● **Directions**: Write out exactly the lines from the line with "Recreate this scene" through the line with "SC.cycles.caustics_refractive = False", including both, and nothing more.

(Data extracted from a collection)
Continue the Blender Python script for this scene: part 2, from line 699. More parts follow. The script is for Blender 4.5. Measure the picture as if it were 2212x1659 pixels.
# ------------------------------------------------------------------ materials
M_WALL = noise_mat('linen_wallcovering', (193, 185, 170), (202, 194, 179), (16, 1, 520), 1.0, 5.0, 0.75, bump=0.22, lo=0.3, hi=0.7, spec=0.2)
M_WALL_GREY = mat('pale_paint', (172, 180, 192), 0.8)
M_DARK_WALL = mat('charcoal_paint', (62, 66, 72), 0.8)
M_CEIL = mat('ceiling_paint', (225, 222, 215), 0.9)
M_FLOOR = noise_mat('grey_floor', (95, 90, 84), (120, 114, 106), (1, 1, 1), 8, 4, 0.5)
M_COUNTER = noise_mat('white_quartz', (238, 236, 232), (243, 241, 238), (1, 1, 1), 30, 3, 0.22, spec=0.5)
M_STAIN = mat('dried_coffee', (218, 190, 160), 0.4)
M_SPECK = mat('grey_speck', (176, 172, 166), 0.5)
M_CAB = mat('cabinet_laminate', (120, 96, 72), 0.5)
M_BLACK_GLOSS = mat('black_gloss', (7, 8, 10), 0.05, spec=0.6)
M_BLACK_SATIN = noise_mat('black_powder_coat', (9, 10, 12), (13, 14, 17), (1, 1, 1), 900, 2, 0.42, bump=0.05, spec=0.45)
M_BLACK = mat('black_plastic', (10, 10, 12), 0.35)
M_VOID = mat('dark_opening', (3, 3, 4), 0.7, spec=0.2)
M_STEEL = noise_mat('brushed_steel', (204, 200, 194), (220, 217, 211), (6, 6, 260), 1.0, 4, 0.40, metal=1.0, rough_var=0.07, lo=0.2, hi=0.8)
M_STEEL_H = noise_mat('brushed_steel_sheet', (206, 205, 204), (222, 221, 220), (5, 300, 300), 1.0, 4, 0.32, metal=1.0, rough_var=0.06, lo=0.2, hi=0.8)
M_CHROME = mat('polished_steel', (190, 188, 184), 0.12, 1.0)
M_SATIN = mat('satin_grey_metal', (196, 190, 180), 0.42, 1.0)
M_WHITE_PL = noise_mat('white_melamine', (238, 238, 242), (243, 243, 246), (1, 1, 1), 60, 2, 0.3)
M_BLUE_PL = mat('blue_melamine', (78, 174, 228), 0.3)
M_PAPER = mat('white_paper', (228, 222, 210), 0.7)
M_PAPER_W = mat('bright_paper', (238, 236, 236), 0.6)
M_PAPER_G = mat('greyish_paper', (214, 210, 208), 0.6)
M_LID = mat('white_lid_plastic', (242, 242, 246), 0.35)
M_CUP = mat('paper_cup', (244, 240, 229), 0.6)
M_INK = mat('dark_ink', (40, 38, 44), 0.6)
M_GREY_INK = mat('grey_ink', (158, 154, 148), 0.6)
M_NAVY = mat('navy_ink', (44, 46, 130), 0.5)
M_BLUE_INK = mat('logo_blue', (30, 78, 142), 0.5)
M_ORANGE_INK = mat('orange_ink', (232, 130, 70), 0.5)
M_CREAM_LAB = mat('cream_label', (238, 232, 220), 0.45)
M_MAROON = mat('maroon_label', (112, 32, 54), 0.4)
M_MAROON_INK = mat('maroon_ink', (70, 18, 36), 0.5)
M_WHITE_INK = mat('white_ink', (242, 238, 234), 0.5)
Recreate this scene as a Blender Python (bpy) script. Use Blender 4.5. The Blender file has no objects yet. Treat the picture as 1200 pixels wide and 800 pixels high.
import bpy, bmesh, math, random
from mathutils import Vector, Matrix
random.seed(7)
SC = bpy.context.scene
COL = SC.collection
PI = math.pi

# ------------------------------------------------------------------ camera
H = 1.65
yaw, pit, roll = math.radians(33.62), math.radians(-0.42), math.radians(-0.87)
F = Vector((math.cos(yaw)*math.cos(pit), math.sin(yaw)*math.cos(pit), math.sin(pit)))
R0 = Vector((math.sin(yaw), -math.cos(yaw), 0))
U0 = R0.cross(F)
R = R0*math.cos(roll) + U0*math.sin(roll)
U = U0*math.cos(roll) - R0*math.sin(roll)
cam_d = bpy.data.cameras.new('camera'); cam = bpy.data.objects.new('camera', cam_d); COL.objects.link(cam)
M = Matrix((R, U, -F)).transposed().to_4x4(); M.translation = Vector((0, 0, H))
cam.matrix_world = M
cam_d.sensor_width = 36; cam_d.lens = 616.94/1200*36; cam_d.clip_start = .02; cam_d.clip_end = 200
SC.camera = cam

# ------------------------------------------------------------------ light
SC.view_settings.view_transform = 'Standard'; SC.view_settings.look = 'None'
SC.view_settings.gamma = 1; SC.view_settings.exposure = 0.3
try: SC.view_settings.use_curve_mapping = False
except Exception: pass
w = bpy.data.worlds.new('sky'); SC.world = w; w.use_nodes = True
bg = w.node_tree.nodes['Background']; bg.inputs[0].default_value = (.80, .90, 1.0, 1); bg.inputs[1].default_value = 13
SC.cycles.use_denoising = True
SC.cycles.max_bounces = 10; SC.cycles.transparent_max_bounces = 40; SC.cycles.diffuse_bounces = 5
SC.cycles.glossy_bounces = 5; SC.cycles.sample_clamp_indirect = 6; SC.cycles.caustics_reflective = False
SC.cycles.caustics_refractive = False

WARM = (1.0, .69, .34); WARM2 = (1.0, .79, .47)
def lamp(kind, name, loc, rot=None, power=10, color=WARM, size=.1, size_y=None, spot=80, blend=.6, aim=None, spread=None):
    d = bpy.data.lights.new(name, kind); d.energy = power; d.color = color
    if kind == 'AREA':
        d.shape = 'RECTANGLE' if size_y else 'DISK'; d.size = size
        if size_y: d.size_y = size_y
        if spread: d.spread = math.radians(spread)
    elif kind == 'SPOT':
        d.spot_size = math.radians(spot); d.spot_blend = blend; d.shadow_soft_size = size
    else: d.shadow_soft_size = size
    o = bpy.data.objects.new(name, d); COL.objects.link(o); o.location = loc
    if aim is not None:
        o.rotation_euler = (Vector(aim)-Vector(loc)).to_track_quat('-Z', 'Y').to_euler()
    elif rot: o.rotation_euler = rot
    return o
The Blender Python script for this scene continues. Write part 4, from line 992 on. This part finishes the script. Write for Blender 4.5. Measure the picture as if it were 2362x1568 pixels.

● **Exercise answer**:
Recreate this scene as a Blender Python (bpy) script. Use Blender 4.5. The Blender file has no objects yet. Treat the picture as 1200 pixels wide and 800 pixels high.
import bpy, bmesh, math, random
from mathutils import Vector, Matrix
random.seed(7)
SC = bpy.context.scene
COL = SC.collection
PI = math.pi

# ------------------------------------------------------------------ camera
H = 1.65
yaw, pit, roll = math.radians(33.62), math.radians(-0.42), math.radians(-0.87)
F = Vector((math.cos(yaw)*math.cos(pit), math.sin(yaw)*math.cos(pit), math.sin(pit)))
R0 = Vector((math.sin(yaw), -math.cos(yaw), 0))
U0 = R0.cross(F)
R = R0*math.cos(roll) + U0*math.sin(roll)
U = U0*math.cos(roll) - R0*math.sin(roll)
cam_d = bpy.data.cameras.new('camera'); cam = bpy.data.objects.new('camera', cam_d); COL.objects.link(cam)
M = Matrix((R, U, -F)).transposed().to_4x4(); M.translation = Vector((0, 0, H))
cam.matrix_world = M
cam_d.sensor_width = 36; cam_d.lens = 616.94/1200*36; cam_d.clip_start = .02; cam_d.clip_end = 200
SC.camera = cam

# ------------------------------------------------------------------ light
SC.view_settings.view_transform = 'Standard'; SC.view_settings.look = 'None'
SC.view_settings.gamma = 1; SC.view_settings.exposure = 0.3
try: SC.view_settings.use_curve_mapping = False
except Exception: pass
w = bpy.data.worlds.new('sky'); SC.world = w; w.use_nodes = True
bg = w.node_tree.nodes['Background']; bg.inputs[0].default_value = (.80, .90, 1.0, 1); bg.inputs[1].default_value = 13
SC.cycles.use_denoising = True
SC.cycles.max_bounces = 10; SC.cycles.transparent_max_bounces = 40; SC.cycles.diffuse_bounces = 5
SC.cycles.glossy_bounces = 5; SC.cycles.sample_clamp_indirect = 6; SC.cycles.caustics_reflective = False
SC.cycles.caustics_refractive = False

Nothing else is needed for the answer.